Bed Stuy/ Bushwick

Bushwick mall debuts haunting black-and-white rendering, but what does it mean?

bushwick mall
Yes, see, the black-and-white suggests themes of a simpler time, before we saw the world in color. via Wyckoff Heights

Despite our occasional appreciation of it, we here at Brokelyn are by no means art experts. Unless you’re counting Cowboy Bebop, some of us have seen every episode something like three times. Otherwise, stick us in front of an abstract painting or some experimental photograph and the best we’ll come up with is, “Yep, that’s a thing.” Still, even we were struck by the haunting new renderings of the long-dreaded Bushwick mall, delivered to the world in black-and-white instead of the usual splashes of color that developers try to show off with. What does it all mean?

Wyckoff Heights had the renderings for the mall, along with a potential name: Morgantown Center. Leaving aside the sad, sad mall food that will be inside this seven-story building, let’s focus on the rendering itself.

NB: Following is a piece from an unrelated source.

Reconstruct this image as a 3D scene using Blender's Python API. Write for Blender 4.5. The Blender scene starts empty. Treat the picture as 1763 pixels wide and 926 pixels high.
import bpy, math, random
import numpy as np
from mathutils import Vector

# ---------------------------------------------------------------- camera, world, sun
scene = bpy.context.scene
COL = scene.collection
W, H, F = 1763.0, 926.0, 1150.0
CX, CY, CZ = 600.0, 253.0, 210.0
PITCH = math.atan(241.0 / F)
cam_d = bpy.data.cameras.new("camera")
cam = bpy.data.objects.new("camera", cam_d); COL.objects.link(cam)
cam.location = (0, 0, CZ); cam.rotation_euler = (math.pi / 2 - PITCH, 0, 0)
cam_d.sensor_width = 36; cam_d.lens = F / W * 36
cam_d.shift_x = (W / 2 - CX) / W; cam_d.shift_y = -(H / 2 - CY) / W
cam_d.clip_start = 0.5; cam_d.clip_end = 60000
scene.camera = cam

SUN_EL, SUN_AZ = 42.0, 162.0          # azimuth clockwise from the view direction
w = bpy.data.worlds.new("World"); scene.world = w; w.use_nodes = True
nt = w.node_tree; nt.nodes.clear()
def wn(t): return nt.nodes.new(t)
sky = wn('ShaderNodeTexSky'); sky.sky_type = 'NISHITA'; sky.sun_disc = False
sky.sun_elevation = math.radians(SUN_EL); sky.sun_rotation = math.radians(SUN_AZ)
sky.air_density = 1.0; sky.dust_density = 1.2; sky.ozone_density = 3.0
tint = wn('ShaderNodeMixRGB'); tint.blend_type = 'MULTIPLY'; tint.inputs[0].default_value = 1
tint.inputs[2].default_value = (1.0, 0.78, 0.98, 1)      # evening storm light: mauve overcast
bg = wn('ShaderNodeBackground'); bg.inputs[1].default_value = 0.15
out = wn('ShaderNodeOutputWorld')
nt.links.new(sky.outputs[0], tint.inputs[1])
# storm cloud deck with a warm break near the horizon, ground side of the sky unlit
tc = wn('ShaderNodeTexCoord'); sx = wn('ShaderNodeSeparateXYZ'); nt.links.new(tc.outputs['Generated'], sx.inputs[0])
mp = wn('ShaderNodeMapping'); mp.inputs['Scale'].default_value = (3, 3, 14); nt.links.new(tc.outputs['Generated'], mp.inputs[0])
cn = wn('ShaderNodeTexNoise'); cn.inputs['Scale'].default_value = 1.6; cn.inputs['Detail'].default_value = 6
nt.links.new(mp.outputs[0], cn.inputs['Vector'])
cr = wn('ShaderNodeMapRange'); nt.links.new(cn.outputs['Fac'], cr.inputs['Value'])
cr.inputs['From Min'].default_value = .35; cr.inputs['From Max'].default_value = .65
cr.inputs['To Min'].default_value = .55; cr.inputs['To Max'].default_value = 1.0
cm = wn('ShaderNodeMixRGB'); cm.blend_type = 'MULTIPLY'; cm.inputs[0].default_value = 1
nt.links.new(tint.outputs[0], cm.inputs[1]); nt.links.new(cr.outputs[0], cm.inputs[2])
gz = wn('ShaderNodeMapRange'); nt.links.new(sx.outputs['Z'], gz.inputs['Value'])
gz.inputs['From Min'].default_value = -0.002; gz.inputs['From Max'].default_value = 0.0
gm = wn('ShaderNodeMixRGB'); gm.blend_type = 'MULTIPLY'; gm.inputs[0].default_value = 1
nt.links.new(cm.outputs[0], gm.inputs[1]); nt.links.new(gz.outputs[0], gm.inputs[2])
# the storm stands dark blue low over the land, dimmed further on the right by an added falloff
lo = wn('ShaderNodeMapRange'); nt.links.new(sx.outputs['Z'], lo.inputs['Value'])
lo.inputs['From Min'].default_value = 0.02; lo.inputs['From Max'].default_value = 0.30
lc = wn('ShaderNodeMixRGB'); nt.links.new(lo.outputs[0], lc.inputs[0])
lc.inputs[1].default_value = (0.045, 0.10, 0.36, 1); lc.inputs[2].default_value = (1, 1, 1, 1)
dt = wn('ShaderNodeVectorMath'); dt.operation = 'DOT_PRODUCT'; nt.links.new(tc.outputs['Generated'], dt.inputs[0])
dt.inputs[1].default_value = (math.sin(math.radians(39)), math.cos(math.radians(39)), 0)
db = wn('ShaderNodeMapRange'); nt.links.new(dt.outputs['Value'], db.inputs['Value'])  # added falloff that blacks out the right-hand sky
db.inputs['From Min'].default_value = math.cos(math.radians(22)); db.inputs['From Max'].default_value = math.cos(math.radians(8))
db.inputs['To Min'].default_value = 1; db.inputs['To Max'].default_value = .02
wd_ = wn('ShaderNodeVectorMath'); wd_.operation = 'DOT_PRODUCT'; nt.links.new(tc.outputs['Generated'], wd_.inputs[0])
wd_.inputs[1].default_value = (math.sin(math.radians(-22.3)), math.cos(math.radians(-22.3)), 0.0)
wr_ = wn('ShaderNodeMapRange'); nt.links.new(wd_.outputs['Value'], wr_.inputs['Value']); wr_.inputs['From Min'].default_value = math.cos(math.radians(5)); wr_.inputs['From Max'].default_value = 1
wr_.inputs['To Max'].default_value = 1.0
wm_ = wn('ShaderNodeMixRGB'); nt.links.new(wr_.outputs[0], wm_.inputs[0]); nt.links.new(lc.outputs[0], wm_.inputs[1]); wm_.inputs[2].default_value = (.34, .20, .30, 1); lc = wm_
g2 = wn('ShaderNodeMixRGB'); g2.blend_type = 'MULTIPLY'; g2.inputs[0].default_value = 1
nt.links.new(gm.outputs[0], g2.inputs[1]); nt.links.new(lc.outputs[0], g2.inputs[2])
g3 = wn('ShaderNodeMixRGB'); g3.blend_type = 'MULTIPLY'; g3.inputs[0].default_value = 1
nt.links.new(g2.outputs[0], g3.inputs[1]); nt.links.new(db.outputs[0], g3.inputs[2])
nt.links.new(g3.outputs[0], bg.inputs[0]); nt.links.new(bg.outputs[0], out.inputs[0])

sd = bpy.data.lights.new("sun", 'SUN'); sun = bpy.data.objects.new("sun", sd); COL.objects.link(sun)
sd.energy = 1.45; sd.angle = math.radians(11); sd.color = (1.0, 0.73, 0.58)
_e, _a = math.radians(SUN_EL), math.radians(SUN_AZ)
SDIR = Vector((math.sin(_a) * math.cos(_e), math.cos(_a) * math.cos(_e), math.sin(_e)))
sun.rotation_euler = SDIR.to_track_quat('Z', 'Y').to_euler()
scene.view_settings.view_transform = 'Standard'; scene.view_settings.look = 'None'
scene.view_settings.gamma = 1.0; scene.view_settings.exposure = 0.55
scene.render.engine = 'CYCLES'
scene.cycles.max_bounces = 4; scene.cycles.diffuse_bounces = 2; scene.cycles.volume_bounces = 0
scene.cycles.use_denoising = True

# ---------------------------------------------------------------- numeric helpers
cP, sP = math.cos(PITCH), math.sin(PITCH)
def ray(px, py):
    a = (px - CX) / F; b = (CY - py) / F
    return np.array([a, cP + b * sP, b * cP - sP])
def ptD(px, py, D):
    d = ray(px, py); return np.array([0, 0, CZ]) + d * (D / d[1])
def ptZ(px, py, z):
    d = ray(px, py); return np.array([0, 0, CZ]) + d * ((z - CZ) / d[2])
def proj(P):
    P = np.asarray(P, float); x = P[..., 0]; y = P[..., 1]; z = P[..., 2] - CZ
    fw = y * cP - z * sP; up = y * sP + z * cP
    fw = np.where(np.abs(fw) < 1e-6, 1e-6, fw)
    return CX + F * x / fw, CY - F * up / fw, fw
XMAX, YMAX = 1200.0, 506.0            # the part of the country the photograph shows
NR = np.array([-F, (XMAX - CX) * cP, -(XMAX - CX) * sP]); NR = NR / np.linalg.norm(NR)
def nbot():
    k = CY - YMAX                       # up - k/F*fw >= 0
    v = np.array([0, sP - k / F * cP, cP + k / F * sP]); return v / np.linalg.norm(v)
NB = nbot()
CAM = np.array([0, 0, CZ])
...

Why black-and-white? Are the developer and architect so contemptuous of us at this point in Brooklyn’s gentrification game that they aren’t even going to pretend to try to impress us? So we get no color, no life, because they know there’s no stopping this project? Unlike other project renderings that show awkward computer-rendered humans “enjoying” whatever project is being previewed, there’s a stunning dearth of life around the mall, yet all of the area’s infrastructure is still standing. These factors, combined with the gray, drab colors, is suggestive of a neutron bomb having gone off in Bushwick. This is a project that won’t be completed for at least a couple of years, so are Syndicate Corps, the architects behind the project, trying to predict or warn of a nuclear war soon? With who? Russia? China? Canada? A nuclear-armed Iran?

The lifelessness, the color-free palette of the renderings suggest a nightmare in progress, the kind in which you’re chased through empty, yawning canyons with no place to hide from your pursuer. But whose nightmare is this, who’s being chased? Could this rendering be representative of Bushwick’s collective nightmare, residents’ realization that after years of just hoping they wouldn’t just follow Williamsburg’s descent into yuppie Hell that they’re doing just that, and are now being chased out by the soul-swallowing, cash waving hordes of dumb money that are screaming “MORGANTOWN! SO HOT RIGHT NOW!” at ear-splitting volumes?